Otter Tail County dairy farmers rely on calf price surge for relief
A calf price surge is giving Goldberg Dairy Farm near Deer Creek rare breathing room as Otter Tail County dairies juggle feed costs, milk swings and state aid.

Andrew Goldberg says the jump in calf prices has become a real lifeline at Goldberg Dairy Farm near Deer Creek, one of the few market changes putting money back into Otter Tail County dairy operations as milk checks remain volatile and feed costs keep pressure on margins.

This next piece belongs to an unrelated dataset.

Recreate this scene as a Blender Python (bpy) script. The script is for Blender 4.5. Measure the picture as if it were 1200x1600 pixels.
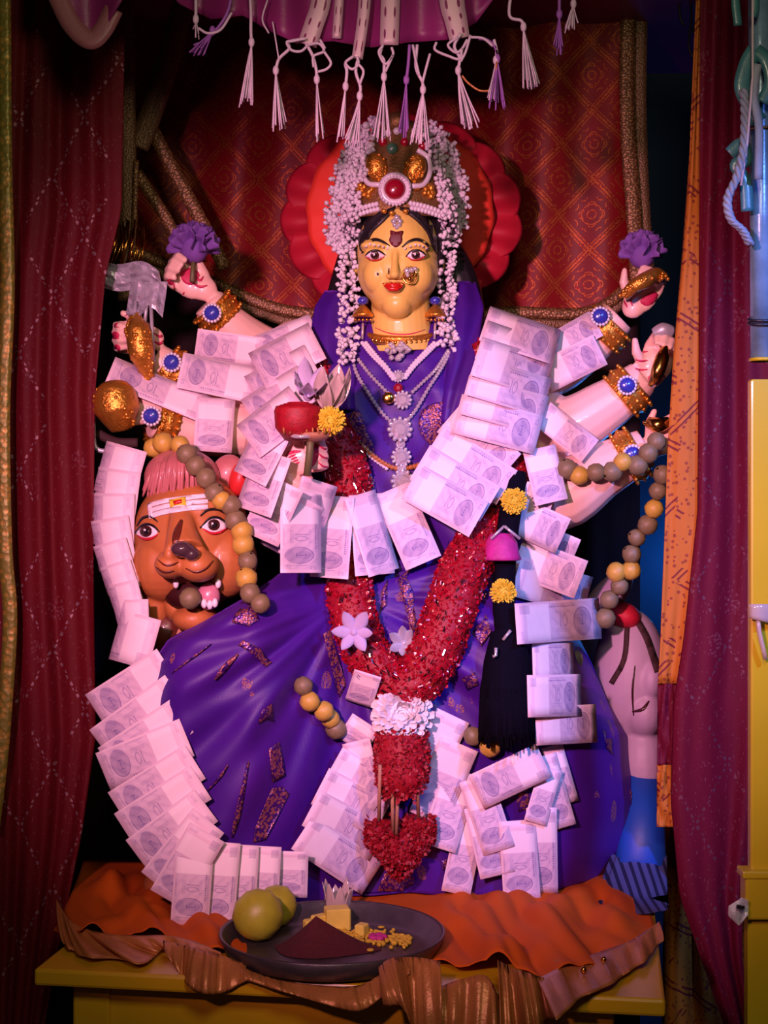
import bpy, bmesh, math, random
from mathutils import Vector, Matrix, noise
from mathutils.bvhtree import BVHTree
from mathutils.geometry import delaunay_2d_cdt

for o in list(bpy.data.objects):
    bpy.data.objects.remove(o, do_unlink=True)
SC = bpy.context.scene
COL = SC.collection
random.seed(7)
PI = math.pi

# ------------------------------------------------------------------ camera, light, exposure
CAMD, CAMZ, FPX = 2.3, 1.35, 2300.0
cd = bpy.data.cameras.new('camera'); cam = bpy.data.objects.new('camera', cd); COL.objects.link(cam)
cam.location = (0, -CAMD, CAMZ); cam.rotation_euler = (PI/2, 0, 0)
cd.sensor_fit = 'VERTICAL'; cd.sensor_height = 36; cd.lens = 36*FPX/1600; cd.clip_start = 0.05
SC.camera = cam
SC.view_settings.view_transform = 'Standard'; SC.view_settings.look = 'None'
SC.view_settings.gamma = 1; SC.view_settings.use_curve_mapping = False
SC.view_settings.exposure = 0.0

W = bpy.data.worlds.new('world'); SC.world = W; W.use_nodes = True
W.node_tree.nodes['Background'].inputs[0].default_value = (0.5, 0.28, 0.5, 1)
W.node_tree.nodes['Background'].inputs[1].default_value = 0.02

def lamp(name, kind, loc, target, energy, color, size=0.3, **kw):
    l = bpy.data.lights.new(name, kind); o = bpy.data.objects.new(name, l); COL.objects.link(o)
    o.location = loc; l.energy = energy; l.color = color
    d = Vector(target)-Vector(loc); o.rotation_euler = d.to_track_quat('-Z', 'Y').to_euler()
    if kind == 'AREA': l.size = size
    else: l.shadow_soft_size = size
    for k, v in kw.items(): setattr(l, k, v)
    return o
lamp('pink_spot_lamp', 'SPOT', (-0.50, -2.05, 1.72), (0.07, 0, 1.33), 265, (1.0, 0.38, 0.58), 0.05, spot_size=math.radians(47), spot_blend=1.0)
lamp('warm_front_lamp', 'AREA', (0.15, -2.2, 2.2), (0, 0, 1.1), 9, (1.0, 0.80, 0.55), 0.35)
lamp('blue_side_lamp', 'SPOT', (1.0, -1.5, 2.1), (0.34, 0, 1.18), 120, (0.14, 0.28, 1.0), 0.06, spot_size=math.radians(36), spot_blend=0.8)
lamp('blue_back_fill', 'POINT', (0.69, 0.86, 1.24), (0, 0, 0), 2.2, (0.03, 0.25, 1.0), 0.05)  # unseen blue light added behind the right curtain to brighten the back wall

# ------------------------------------------------------------------ pixel helpers (1200 x 1600 frame, real depth y)
def P(px, py, y=0.0):
    D = y+CAMD
    return Vector(((px-600)/FPX*D, y, CAMZ+(800-py)/FPX*D))
def S(px, y=0.0): return px*(y+CAMD)/FPX
def lerp(a, b, t): return a+(b-a)*t
def interp(tab, x):
    if x <= tab[0][0]: return tab[0][1]
    for (x0, v0), (x1, v1) in zip(tab, tab[1:]):
        if x <= x1:
            t = (x-x0)/(x1-x0)
            return v0+(v1-v0)*t
    return tab[-1][1]
def sstep(a, b, x):
    t = max(0, min(1, (x-a)/(b-a))); return t*t*(3-2*t)
def spline(pts, n):
    "Catmull-Rom through tuples, n samples per span"
    pts = [Vector(p) for p in pts]; out = []
    ext = [pts[0]*2-pts[1]]+pts+[pts[-1]*2-pts[-2]]
    for i in range(len(pts)-1):
        a, b, c, d = ext[i:i+4]
        for k in range(n):
            t = k/n
            out.append(0.5*((2*b)+(c-a)*t+(2*a-5*b+4*c-d)*t*t+(3*b-a-3*c+d)*t**3))
    out.append(pts[-1].copy()); return out
def resample(pts, step):
    L = [0]
    for a, b in zip(pts, pts[1:]): L.append(L[-1]+(b-a).length)
    n = max(1, round(L[-1]/step)); out = []; j = 0
    for k in range(n+1):
        d = L[-1]*k/n
        while j < len(pts)-2 and L[j+1] < d: j += 1
        seg = L[j+1]-L[j]; t = (d-L[j])/seg if seg > 1e-9 else 0
        out.append(pts[j].lerp(pts[j+1], t))
    return out

# ------------------------------------------------------------------ node expressions
class E:
    "a node socket with arithmetic"
    def __init__(s, nt, sock): s.nt, s.s = nt, sock
    def _op(s, op, *a, clamp=False):
        n = s.nt.nodes.new('ShaderNodeMath'); n.operation = op; n.use_clamp = clamp
        for i, v in enumerate((s,)+a):
            if isinstance(v, E): s.nt.links.new(v.s, n.inputs[i])
            else: n.inputs[i].default_value = v
        return E(s.nt, n.outputs[0])
    def __add__(s, o): return s._op('ADD', o)
    def __sub__(s, o): return s._op('SUBTRACT', o)
    def __mul__(s, o): return s._op('MULTIPLY', o)
    def __truediv__(s, o): return s._op('DIVIDE', o)
    def abs(s): return s._op('ABSOLUTE')
    def lt(s, v): return s._op('LESS_THAN', v)
    def gt(s, v): return s._op('GREATER_THAN', v)
    def mx(s, v): return s._op('MAXIMUM', v)
    def mn(s, v): return s._op('MINIMUM', v)
    def frac(s): return s._op('FRACT')
    def floor(s): return s._op('FLOOR')
    def sqrt(s): return s._op('SQRT')
    def sin(s): return s._op('SINE')
    def inside(s, a, b): return s.gt(a)*s.lt(b)
    def clamp(s): return s._op('ADD', 0.0, clamp=True)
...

That matters in a county where dairy is still a major rural business. Otter Tail County had 82 dairy farms in a December 2025 tally, placing it among Minnesota’s top five dairy counties. Across the state, the dairy farm count has fallen from almost 8,000 about 20 years ago to about 1,650 permitted dairy farms by late 2025, even as the herd has stayed relatively steady. Minnesota had 1,672 total dairy permits as of May 1, showing how often the industry is changing through quits, dried-off farms, new permits and transitions.

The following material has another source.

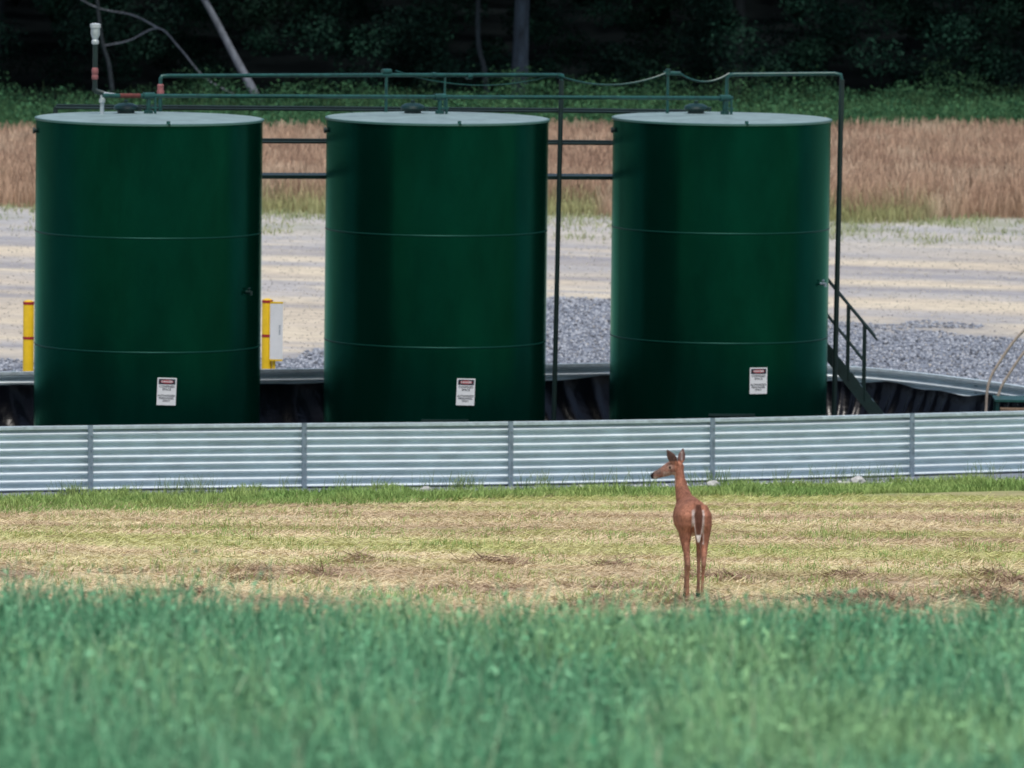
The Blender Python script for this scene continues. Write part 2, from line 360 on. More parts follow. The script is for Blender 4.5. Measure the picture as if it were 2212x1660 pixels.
# ---------------------------------------------------------------- pipes
def YB(x): return 150.9+.6*(x+5.96)
def ZB(x): return 5.74-.0235*(x+6.68)
def YA(x): return 152+.655*(x+5.81)
pts=[(x,YB(x),ZB(x)) for x in(-6.68,-5.96,-3,-1.25,1,3.53,3.66)]
lp=join(ring_tube(pts,.034,12),
  *[join(ring_tube([(x,YB(x),ZB(x)+.03),(x,YB(x),zt)],.038),ring_tube([(x,YB(x),zt+.06),(x,YB(x),zt-.02)],.075),ring_tube([(x-.09,YB(x)-.05,ZB(x)),(x+.09,YB(x)+.05,ZB(x))],.055),ring_tube([(x+.11,YB(x),ZB(x)-.02),(x+.11,YB(x),zt)],.022),box((x+.07,YB(x),zt+.1),(.16,.04,.03))) for x,zt in((-5.96,5.43),(-1.25,5.33),(3.53,5.22))])
header=mesh('header_pipe',lp,M_pipe,True)
L0=empty('header_line',(-5.96,150.9,5.44)); adopt(L0,header)
adopt(L0,mesh('red_coupling',ring_tube([(-6.42,YB(-6.42),ZB(-6.42)),(-6.10,YB(-6.10),ZB(-6.10))],.039),M_dred,True))
top(L0,'long green header pipe joining the three tank roofs','pipe')
vx,vy=-6.82,150.6
vs=empty('vent_stack',(-6.70,150.6,5.42))
adopt(vs,mesh('riser',join(ring_tube([(-6.70,vy,5.38),(-6.70,vy,5.80)],.034),ring_tube([(-6.70,vy,5.62),(-6.70,vy,5.68)],.05),ring_tube([(-6.70,vy,5.77),(-6.60,vy+.1,5.75),(-6.45,YB(-6.45),5.735)],.03)),M_grey,True))
adopt(vs,mesh('stand_pipe',join(ring_tube([(vx,vy,5.80),(vx,vy,6.60)],.042),ring_tube([(vx-.02,vy,5.86),(vx+.03,vy,5.80),(-6.68,vy,5.77)],.045)),M_dark,True))
adopt(vs,mesh('red_fitting',lathe([(.045,0),(.055,.02),(.055,.06),(.045,.08),(.055,.11),(.055,.17),(.04,.2)],16,(vx,vy,5.99)),M_pink,True))
adopt(vs,mesh('vent_cap',lathe([(.045,0),(.06,.02),(.06,.06),(.045,.08),(.05,.1),(.075,.16),(.075,.27),(.088,.275),(.088,.33),(.05,.345),(.001,.35)],20,(vx,vy,6.56)),M_grey,True))
top(vs,'slender vent stack with grey cap and red fitting','vent')
def sag(a,b,d,n=14):
    a=Vector(a);b=Vector(b); return [a.lerp(b,t/n)-Vector((0,0,4*d*(t/n)*(1-t/n))) for t in range(n+1)]
pA=lambda x,z:(x,YA(x),z)
px=.77
va=empty('vent_line',(px,YA(px),pad(px)))
adopt(va,mesh('vent_pipe',join(ring_tube([pA(-5.81,5.40),pA(-5.81,5.94),pA(-5.79,5.985),pA(-5.7,5.99),pA(-2.15,5.93),pA(px-.08,5.87),pA(px-.01,5.84),pA(px,5.76)],.034,12),
   ring_tube([pA(-2.15,5.29),pA(-2.15,6.02)],.028),ring_tube([pA(-2.22,5.99),pA(-2.08,5.99)],.045),ring_tube([pA(-1.18,5.9),pA(-1.18,5.33)],.02),
   ring_tube([pA(-.82,5.88),pA(-.74,5.88)],.055),ring_tube([pA(-1.4,5.915),pA(-1.34,5.915)],.045),ring_tube([pA(px-.05,5.86),pA(px+.02,5.84)],.05)),M_pipe,True))
adopt(va,mesh('post',ring_tube([pA(px,5.78),pA(px-.06,pad(px))],.042,12),M_dark,True))
adopt(va,mesh('red_fitting',lathe([(.045,0),(.06,.02),(.06,.09),(.05,.11),(.056,.18),(.04,.2)],16,pA(-5.81,5.66)),M_pink,True))
adopt(va,mesh('cable',join(ring_tube(sag(pA(-2.0,6.0),pA(.6,5.86),.2),.011,6),ring_tube(sag(pA(px,5.84),(2.57,157,5.9),.17),.016,6)),M_pipe,True))
top(va,'green vent pipe on a tall post with a slack cable','pipe')
vb=empty('vent_line',(5.51,157.3,pad(5.5)))
adopt(vb,mesh('vent_pipe',join(ring_tube([(3.58,157.4,5.18),(3.58,157.4,5.80),(3.62,157.4,5.85),(3.7,157.4,5.86),(5.4,157.3,5.90),(5.50,157.3,5.88),(5.52,157.3,5.78)],.034,12),ring_tube([(2.57,157,5.18),(2.57,157,5.92)],.026),ring_tube([(2.5,157,5.89),(2.78,157.1,5.88)],.036),ring_tube([(2.57,157,5.86),(2.57,157,5.96)],.045)),M_pipe,True))
adopt(vb,mesh('post',ring_tube([(5.52,157.3,5.8),(5.47,157.3,float(pad(5.5)))],.045,12),M_dark,True))
adopt(vb,mesh('cable',ring_tube(sag((2.75,157.1,5.9),(3.62,157.4,5.88),.15),.018,6),M_pipe,True))
top(vb,'green vent pipe leading to a tall post by the stairs','pipe')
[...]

For farms that are still open, the survival math is increasingly tight. Calf values can help offset weak points in the balance sheet, but they do not erase the broader squeeze from the gap between milk prices and average feed costs. That gap is exactly what the federal Dairy Margin Coverage program is designed to address, paying when margins fall below the coverage level a producer chooses. Minnesota Milk Producers Association said the program is one of the main tools farmers have for managing volatility.

The state and federal support window was active earlier this year. Minnesota Department of Agriculture said eligible producers enrolled in Dairy Margin Coverage could apply for DAIRI, a state-funded supplement expected to distribute up to $3 million, with applications accepted through March 19. USDA said Minnesota dairy producers could enroll in 2026 Dairy Margin Coverage from January 12 through February 26. Minnesota Milk said DMC premiums ranged from $0.00 at $4 coverage to $0.150 per hundredweight at $9.50 coverage for the first 6 million pounds of milk, and the six-year coverage option carried a 25 percent discount.

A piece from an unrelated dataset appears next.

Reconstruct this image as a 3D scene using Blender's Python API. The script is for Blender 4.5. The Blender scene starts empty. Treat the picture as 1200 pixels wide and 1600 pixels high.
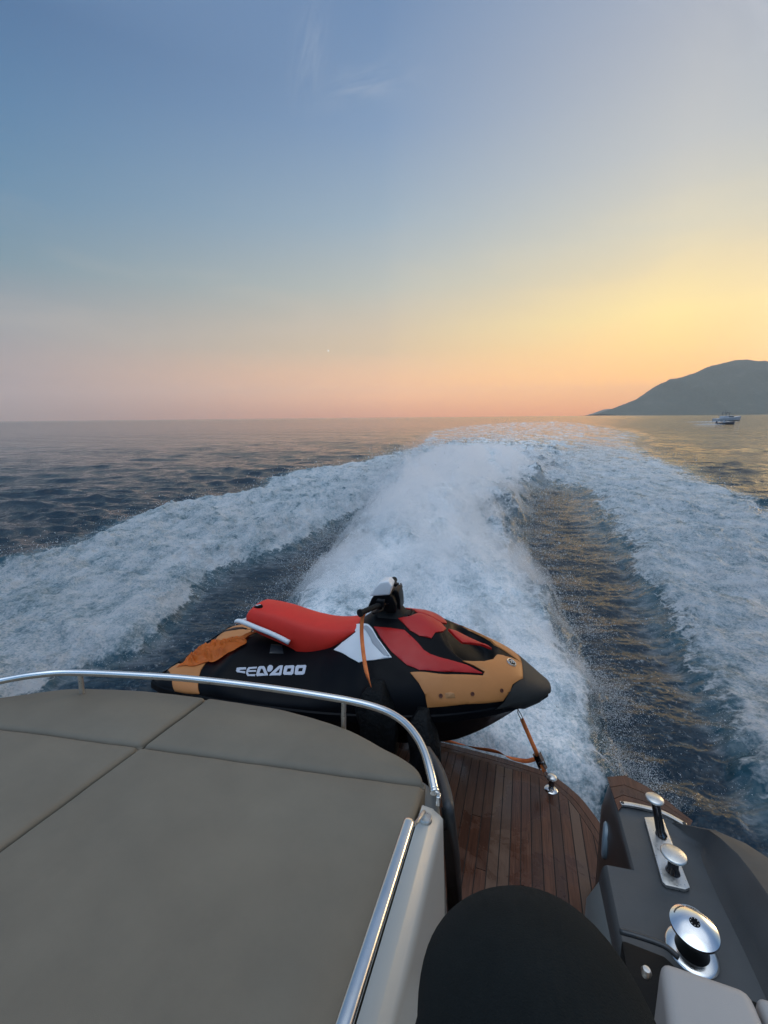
import bpy, bmesh, math, random
import numpy as np
from mathutils import Vector, Matrix

# ------------------------------------------------------------------ camera
CAM_H = 2.75                      # eye height above the sea
FPX = 650.0                       # focal length in photo pixels (1200 wide)
PITCH = math.radians(12.83)
ROLL = math.radians(0.57)
sc = bpy.context.scene
COL = sc.collection
_f = Vector((0, math.cos(PITCH), -math.sin(PITCH)))
_u0 = Vector((0, math.sin(PITCH), math.cos(PITCH)))
_r0 = Vector((1, 0, 0))
_r = _r0 * math.cos(ROLL) - _u0 * math.sin(ROLL)
_u = _u0 * math.cos(ROLL) + _r0 * math.sin(ROLL)
CAMP = Vector((0, 0, CAM_H))
cam_d = bpy.data.cameras.new('camera')
cam = bpy.data.objects.new('camera', cam_d)
COL.objects.link(cam)
cam.matrix_world = Matrix(((_r.x, _u.x, -_f.x, 0), (_r.y, _u.y, -_f.y, 0), (_r.z, _u.z, -_f.z, CAM_H), (0, 0, 0, 1)))
cam_d.sensor_fit = 'HORIZONTAL'
cam_d.sensor_width = 36
cam_d.lens = 36 * FPX / 1200
cam_d.clip_start = 0.02
cam_d.clip_end = 20000
sc.camera = cam

HAZE = 0.00015                    # haze density per metre

# ------------------------------------------------------------------ exposure
sc.view_settings.view_transform = 'Standard'
sc.view_settings.look = 'None'
sc.view_settings.exposure = 0
sc.view_settings.gamma = 1
sc.cycles.max_bounces = 6
sc.cycles.diffuse_bounces = 2
sc.cycles.glossy_bounces = 4
sc.cycles.transparent_max_bounces = 8
sc.cycles.volume_bounces = 3
sc.cycles.sample_clamp_indirect = 6
sc.cycles.caustics_reflective = False
sc.cycles.caustics_refractive = False

def lin(c):
    return tuple(((v / 255) / 12.92 if v / 255 <= 0.04045 else ((v / 255 + 0.055) / 1.055) ** 2.4) for v in c)

# ------------------------------------------------------------------ sun and sky
GLOW_AZ = math.radians(33)        # the brightest part of the evening glow
SUN_AZ = math.radians(59)         # to the right of the view direction (+Y)
SUN_EL = math.radians(5.5)
sd = bpy.data.lights.new('sun', 'SUN')
sd.energy = 0.07
sd.angle = math.radians(14)
sd.color = (1.0, 0.62, 0.34)
sun = bpy.data.objects.new('sun', sd)
COL.objects.link(sun)
sdir = Vector((math.sin(SUN_AZ) * math.cos(SUN_EL), math.cos(SUN_AZ) * math.cos(SUN_EL), math.sin(SUN_EL)))
sun.rotation_euler = (-sdir).to_track_quat('-Z', 'Y').to_euler()
sun.location = (30, 30, 12)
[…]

Minnesota Milk also said the legislature updated DAIRI in 2026 to expand access, after about 30 Minnesota dairy farms that started after 2022 or were not fully operating in 2022 had been left out of the original eligibility rules. That fix matters for newer or expanding farms trying to avoid being shut out of relief programs just as they face the same price swings and feed bills as long-established operations.
For Otter Tail County producers, the calf-price surge is welcome but temporary. The bigger question is whether that extra revenue, paired with DAIRI and Dairy Margin Coverage, can keep family dairies like Goldberg Dairy Farm in business long enough for milk margins to improve.